- The Washington Times - Wednesday, November 20, 2002

Tension in Ulster
The Irish Republican Army, caught up in a spy scandal, must disband if the peace process in Northern Ireland is to succeed, the head of the leading Protestant party in the province said yesterday.
"The ball's in their court," David Trimble, the first minister of the Northern Irish Assembly, told editors and reporters at The Washington Times.
The British government suspended the 4-year-old assembly last month after the IRA and its political ally in the legislature, Sinn Fein, were implicated in a spy ring that had infiltrated Northern Irish political institutions.
Mr. Trimble, leader of the Ulster Unionist Party, said the scandal even threatens assembly elections scheduled for May 1. Unless the British government can get Sinn Fein and the IRA to cooperate by January or February, there may not be enough time to organize elections, he said.
The IRA and its Catholic allies, known as republicans or nationalists, want to unite with the Republic of Ireland in the south, while the Protestants, referred to as unionists or loyalists, want the Northern Irish province of Ulster to remain part of Britain.
"The problem is the republicans weren't prepared to give up their old habits," Mr. Trimble said, referring to the IRA's guerrilla struggle against British rule.
"They infiltrated people into office in order to give themselves political intelligence. The present crisis should bring home to the republicans they have to change. They've been caught. They've seen the process stymied."
He said his party is also getting tired of accommodating Sinn Fein.
"My party is saying 'Hold back.' The republicans must understand there is that change in the situation."
While Mr.
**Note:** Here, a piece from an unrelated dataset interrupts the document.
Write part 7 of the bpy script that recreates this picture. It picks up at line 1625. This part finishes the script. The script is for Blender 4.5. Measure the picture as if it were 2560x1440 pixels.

Trimble was in Washington yesterday, President Bush's special envoy for Northern Ireland, Richard Haas, was in Belfast to assess the damage done to the 1998 Good Friday Accords that established the assembly and promoted close cooperation between Britain and Ireland in the affairs of the north.
Mr. Haas told reporters that he is hopeful a meeting of British, Irish and Northern Irish officials tomorrow will be an "important step to show the political process continues."
"But that said, I think we've also got to be realistic. I don't think we're going to start with a major breakthrough," he added.
However, he remained optimistic that "we will see politics in Northern Ireland conducted as politics should be, with verbal give and take."
Mr. Trimble met this week with administration officials, including National Security Advisor Condoleezza Rice and said he is impressed by the attention the White House is paying to Northern Ireland.
"This administration's representative has been in Belfast more often than the Clinton administration's representative was," he said.
Mr. Trimble said Northern Irish citizens are demanding an end to both Catholic and Protestant paramilitary groups and still support the peace process.
"It's taken longer than I expected, but we are making some progress," he said. "While there's hope of making more, we have to stick with it."

Honoring Eban
Israeli Ambassador Daniel Ayalon yesterday was the first to sign a book of condolences that the Israeli Embassy opened to honor Abba Eban, one of the Jewish state's foremost diplomats.
"Abba Eban was a statesman and a man of vision, a diplomat's diplomat," Mr. Ayalon said in a statement. "The staff of the Israeli Embassy in Washington commemorates with appreciation and admiration the memory of the late former foreign minister and ambassador."
He called Mr. Eban the "founding father of the special relations between Israel and the United States."
Mr. Eban, who died Sunday, served as ambassador to the United States from 1950 to 1959 while continuing as Israel's representative to the United Nations. He took up the U.N. post in 1948 and helped win U.N. recognition for Israel. Mr. Eban was foreign minister from 1966 to 1974.
"All Israel, together with her friends around the world, are saddened by the loss of one of Israel's most important statesmen," Mr. Ayalon said.
The book will remain open today from 9 a.m. to 1 p.m. at the embassy, at 3514 International Drive NW.